**EXERCISE DIRECTIONS**
Read the lines that follow and tally those with the word "parts"; give the number and nothing else.

── DATASET EXTRACT ──

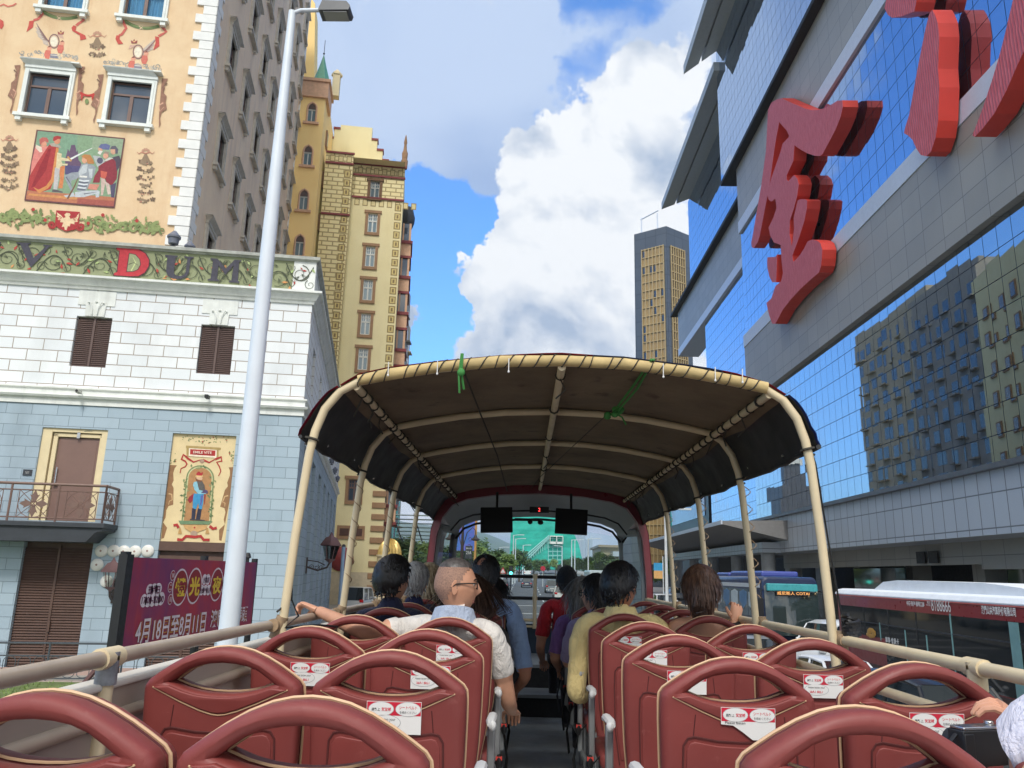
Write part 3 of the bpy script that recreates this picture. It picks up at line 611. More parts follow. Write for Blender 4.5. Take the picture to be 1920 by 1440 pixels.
def classic_window(parent, x0, x1, z0, z1, name='window', curtain=False, mull=True, surr=None, sash=None, y=0.0, rot=None, hood=True):
    """opening x0..x1 z0..z1: moulded surround with hood and sill; sash and panes are its sub-parts"""
    b = MB(); w = .2
    b.box(x0-w, x0, y-.12, y+.25, z0, z1+w); b.box(x1, x1+w, y-.12, y+.25, z0, z1+w); b.box(x0, x1, y-.12, y+.25, z1, z1+w)
    b.box(x0-w*.55, x0-.0, y-.16, y-.12, z0, z1+w*.5); b.box(x1, x1+w*.55, y-.16, y-.12, z0, z1+w*.5)
    if hood:
        b.box(x0-w-.02, x1+w+.02, y-.17, y, z1+w, z1+w+.14)
        b.prism([(x0-w-.02, y-.17, z1+w+.14), (x0-w-.2, y-.36, z1+w+.3), (x0-w-.2, y-.36, z1+w+.36), (x0-w-.2, y, z1+w+.38), (x0-w-.02, y, z1+w+.14)], (x1-x0+2*w+.04, 0, 0))
        b.box(x0-w-.2, x1+w+.2, y-.36, y, z1+w+.3, z1+w+.37)
    b.box(x0-w-.12, x1+w+.12, y-.26, y+.2, z0-.16, z0)
    for xx in (x0-w-.02, x1-.04): b.box(xx, xx+.24, y-.2, y, z0-.36, z0-.16)
    f = b.build(name, surr or m_surr, parent, rot=rot)
    b = MB(); t = .07; h = (z1-z0)
    for a, c in ((x0, x0+t), (x1-t, x1)): b.box(a, c, y+.12, y+.2, z0, z1)
    for a, c in ((z0, z0+t), (z1-t, z1)): b.box(x0+t, x1-t, y+.12, y+.2, a, c)
    if mull: b.box((x0+x1)/2-.08, (x0+x1)/2+.08, y+.11, y+.2, z0+t, z0+h*.72)
    b.box(x0+t, x1-t, y+.11, y+.2, z0+h*.72-.05, z0+h*.72+.05); b.build('sash', sash or m_sash, f)
    if curtain:
        b = MB(); n = 40; q = [(x0+(x1-x0)*i/n, y+.36+.035*math.sin(i*1.9)+.02*math.sin(i*.7)) for i in range(n+1)]
        b.add([(p[0], p[1], z) for z in (z0, z1) for p in q], [[i, i+1, n+2+i, n+1+i] for i in range(n)], 0, True); b.build('curtain', m_curt, f)
        b = MB(); b.poly([(x0, y+.17, z0), (x1, y+.17, z0), (x1, y+.17, z1), (x0, y+.17, z1)]); b.build('pane', clear_glass('hotel_glass', (.8, .9, .95)), f)
    else:
        b = MB(); b.box(x0, x1, y+.16, y+.18, z0, z1); b.build('pane', m_pane, f)
    return f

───

**RESULT OF THIS TASK**
2